La création et l’expérimentation au cœur du Nouveau Pavillon
« C’est tout un écosystème artisanal et fragile et qui se prend la situation de crise actuelle de plein fouet et peut-être avec une urgence encore plus forte que d’autres domaines esthétiques, commente Maël Hougron. Après, nous concernant, nous sommes les seuls en Pays de la Loire à accompagner ces musiques, avec une particularité : dans le paysage national, nous avons une étiquette axée sur la création. Nous ne travaillons pas du tout sur le volet autour du patrimoine culturel immatériel. Donc tout nouveau projet, ou forme qu’e l’on mettrait en œuvre, garderait cet accompagnement de la création. C’est là qu’est notre expertise et que les artistes ont grand besoin de lieux comme les nôtres pour les accueillir et les conseiller, les accompagner etc. L’enjeu est vraiment là. »

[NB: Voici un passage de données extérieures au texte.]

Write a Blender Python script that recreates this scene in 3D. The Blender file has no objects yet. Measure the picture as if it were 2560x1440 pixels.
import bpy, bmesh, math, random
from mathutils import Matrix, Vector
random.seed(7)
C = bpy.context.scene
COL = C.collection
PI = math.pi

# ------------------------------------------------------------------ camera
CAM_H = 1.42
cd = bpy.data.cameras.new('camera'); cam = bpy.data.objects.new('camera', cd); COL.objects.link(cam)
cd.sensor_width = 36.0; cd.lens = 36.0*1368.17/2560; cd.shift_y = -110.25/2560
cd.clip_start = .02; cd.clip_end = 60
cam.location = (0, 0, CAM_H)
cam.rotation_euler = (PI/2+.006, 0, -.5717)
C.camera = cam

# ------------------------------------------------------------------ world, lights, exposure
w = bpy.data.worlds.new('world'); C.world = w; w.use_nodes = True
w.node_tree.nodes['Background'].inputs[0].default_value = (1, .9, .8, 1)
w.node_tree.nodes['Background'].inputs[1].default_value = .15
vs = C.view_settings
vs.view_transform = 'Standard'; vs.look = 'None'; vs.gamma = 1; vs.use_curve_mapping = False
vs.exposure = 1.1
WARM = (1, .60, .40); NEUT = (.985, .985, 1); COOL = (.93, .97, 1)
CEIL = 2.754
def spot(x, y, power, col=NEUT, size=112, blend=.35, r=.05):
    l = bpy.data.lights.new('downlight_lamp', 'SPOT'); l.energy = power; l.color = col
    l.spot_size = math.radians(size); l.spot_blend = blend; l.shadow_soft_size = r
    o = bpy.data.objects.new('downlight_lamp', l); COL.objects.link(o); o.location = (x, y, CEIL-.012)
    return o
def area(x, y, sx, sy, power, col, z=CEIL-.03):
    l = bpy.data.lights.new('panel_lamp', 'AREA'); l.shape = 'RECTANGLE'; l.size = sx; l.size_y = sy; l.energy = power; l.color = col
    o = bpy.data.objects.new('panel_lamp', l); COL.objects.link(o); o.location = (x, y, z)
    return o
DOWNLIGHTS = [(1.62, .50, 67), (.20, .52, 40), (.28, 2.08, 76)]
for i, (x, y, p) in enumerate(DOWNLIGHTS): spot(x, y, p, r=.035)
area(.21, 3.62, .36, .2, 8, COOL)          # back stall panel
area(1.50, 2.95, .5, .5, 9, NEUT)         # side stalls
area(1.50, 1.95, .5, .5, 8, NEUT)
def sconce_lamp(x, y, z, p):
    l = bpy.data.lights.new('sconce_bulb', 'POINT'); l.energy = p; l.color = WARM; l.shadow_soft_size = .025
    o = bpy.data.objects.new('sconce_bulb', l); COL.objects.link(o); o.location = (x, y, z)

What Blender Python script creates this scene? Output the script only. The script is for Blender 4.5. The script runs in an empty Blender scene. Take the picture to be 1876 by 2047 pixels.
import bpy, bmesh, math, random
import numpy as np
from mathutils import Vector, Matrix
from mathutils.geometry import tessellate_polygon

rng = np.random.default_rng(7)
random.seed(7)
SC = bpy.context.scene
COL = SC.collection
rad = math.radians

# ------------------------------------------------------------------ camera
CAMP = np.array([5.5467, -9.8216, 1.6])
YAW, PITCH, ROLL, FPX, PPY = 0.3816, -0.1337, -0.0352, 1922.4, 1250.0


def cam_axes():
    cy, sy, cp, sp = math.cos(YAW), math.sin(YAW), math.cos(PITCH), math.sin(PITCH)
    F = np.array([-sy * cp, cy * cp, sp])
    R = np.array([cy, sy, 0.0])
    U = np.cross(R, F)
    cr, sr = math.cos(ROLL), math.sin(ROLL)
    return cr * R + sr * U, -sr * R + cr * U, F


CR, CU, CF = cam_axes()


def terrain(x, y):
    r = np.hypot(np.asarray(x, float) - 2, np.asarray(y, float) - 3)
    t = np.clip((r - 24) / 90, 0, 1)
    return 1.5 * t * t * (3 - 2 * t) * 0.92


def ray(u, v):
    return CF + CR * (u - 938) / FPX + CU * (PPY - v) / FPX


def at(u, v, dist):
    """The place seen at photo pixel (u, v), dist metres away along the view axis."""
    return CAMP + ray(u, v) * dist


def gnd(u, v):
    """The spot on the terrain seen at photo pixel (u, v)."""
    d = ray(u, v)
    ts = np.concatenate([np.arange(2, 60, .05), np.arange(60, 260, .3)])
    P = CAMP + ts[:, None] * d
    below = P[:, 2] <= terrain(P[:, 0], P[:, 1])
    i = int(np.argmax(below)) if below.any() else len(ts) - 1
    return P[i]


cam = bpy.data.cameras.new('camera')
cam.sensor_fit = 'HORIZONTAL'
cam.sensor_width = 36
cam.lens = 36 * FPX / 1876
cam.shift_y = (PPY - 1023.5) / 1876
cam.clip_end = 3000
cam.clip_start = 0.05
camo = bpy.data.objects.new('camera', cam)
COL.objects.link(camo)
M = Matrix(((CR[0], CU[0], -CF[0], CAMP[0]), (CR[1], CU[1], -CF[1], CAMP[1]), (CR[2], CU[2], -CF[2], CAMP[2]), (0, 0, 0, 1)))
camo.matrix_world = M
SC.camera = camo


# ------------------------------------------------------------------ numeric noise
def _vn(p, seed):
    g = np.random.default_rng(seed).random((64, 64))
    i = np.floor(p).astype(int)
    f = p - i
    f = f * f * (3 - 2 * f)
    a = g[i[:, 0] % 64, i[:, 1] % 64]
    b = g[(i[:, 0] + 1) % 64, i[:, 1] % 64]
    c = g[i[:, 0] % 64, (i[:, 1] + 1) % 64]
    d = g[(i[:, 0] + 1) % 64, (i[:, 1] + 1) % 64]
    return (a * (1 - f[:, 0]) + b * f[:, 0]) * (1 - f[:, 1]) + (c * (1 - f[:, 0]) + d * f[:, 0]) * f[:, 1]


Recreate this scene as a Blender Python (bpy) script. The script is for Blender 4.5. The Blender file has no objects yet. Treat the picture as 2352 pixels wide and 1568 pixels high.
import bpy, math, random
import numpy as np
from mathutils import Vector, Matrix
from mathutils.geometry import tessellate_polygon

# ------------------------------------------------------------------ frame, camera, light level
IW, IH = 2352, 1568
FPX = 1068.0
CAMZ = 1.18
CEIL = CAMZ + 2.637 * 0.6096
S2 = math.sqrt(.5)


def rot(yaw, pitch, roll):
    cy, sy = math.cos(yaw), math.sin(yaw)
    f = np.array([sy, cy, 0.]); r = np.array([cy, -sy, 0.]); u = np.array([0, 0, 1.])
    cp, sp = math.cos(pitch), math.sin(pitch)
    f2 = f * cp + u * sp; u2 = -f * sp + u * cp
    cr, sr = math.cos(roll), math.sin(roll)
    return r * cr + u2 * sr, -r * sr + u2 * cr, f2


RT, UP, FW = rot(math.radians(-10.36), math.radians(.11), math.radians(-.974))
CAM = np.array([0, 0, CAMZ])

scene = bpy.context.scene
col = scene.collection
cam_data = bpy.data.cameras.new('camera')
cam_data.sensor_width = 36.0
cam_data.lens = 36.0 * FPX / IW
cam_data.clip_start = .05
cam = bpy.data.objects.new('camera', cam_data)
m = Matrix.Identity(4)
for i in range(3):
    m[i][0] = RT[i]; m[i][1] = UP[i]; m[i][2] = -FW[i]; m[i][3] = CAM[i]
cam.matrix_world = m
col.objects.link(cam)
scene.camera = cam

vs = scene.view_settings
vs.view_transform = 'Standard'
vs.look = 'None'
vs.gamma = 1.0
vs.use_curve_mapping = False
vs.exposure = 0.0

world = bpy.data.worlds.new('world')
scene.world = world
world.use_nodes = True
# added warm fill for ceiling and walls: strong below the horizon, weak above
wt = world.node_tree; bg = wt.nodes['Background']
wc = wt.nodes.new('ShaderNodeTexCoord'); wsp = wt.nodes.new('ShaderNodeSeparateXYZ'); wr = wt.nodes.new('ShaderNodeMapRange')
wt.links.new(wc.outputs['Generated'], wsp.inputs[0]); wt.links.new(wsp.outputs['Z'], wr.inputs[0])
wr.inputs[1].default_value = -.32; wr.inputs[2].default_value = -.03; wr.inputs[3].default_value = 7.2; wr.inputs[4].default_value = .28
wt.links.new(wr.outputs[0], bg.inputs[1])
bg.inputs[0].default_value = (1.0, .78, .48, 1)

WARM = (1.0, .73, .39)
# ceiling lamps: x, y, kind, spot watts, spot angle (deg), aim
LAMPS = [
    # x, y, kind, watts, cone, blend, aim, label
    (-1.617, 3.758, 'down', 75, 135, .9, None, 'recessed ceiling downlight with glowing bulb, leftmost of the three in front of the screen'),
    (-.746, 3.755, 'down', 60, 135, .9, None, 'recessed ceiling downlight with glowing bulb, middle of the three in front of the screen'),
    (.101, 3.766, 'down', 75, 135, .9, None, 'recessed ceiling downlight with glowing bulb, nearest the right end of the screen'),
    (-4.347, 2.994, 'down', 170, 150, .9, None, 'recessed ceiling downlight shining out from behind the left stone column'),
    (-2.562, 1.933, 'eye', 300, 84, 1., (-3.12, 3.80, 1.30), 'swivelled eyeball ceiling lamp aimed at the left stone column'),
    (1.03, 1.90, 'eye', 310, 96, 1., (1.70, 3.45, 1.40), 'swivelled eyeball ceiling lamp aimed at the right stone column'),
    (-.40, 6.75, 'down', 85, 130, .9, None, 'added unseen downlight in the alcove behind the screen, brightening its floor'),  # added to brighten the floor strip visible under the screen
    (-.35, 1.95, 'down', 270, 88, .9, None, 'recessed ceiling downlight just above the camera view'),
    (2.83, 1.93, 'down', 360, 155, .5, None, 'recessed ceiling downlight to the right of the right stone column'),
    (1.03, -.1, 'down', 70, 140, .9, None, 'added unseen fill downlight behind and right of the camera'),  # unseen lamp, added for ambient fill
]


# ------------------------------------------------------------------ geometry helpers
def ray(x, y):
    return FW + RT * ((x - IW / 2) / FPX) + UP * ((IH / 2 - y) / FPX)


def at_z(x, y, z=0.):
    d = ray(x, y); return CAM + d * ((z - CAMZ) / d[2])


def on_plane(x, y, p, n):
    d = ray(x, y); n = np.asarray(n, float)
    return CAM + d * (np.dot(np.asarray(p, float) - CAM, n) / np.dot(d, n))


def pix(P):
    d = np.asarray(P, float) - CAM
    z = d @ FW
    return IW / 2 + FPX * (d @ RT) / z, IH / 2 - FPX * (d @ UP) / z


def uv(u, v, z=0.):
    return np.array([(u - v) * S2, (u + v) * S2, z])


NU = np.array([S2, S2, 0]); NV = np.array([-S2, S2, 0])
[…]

Même dans le cycle un peu plus traditionnel autour de la musique irlandaise, le côté créatif porté le festival était bien là, grâce notamment au violoniste Eoghan Neff, compagnon de route de Blackie O’Conell :
« Mon binôme avec qui j’ai joué hier, Eoghan Neff, est un joueur de fiddle très intéressant. Il utilise beaucoup l’électronique, le looper / les boucles sonores et il arrive à créer un son très fort avec son petit instrument. Avec la cornemuse ça fonctionne très bien. Pour moi, la musique traditionnelle est vivante et continue d’évoluer. Je me considère plutôt comme un musicien traditionnel et Eoghan serait plus expérimental donc on se retrouve au milieu. Tu peux t’inspirer de choses qui viennent de différents endroits, ça ne veut pas dire que tu oublies le passé et la tradition. Tu explores de nouvelles choses mais tu reviens toujours à la musique traditionnelle car elle a toujours une place dans ton cœur. »
La 13e édition du Festival Eurofonik se termine le 16 mars avec un bal de clôture au Centre chorégraphique national de Nantes. La musique sera animée par le groupe poitevin Ma Petite et le duo breton Rozenn Talec et Yannig Noguet.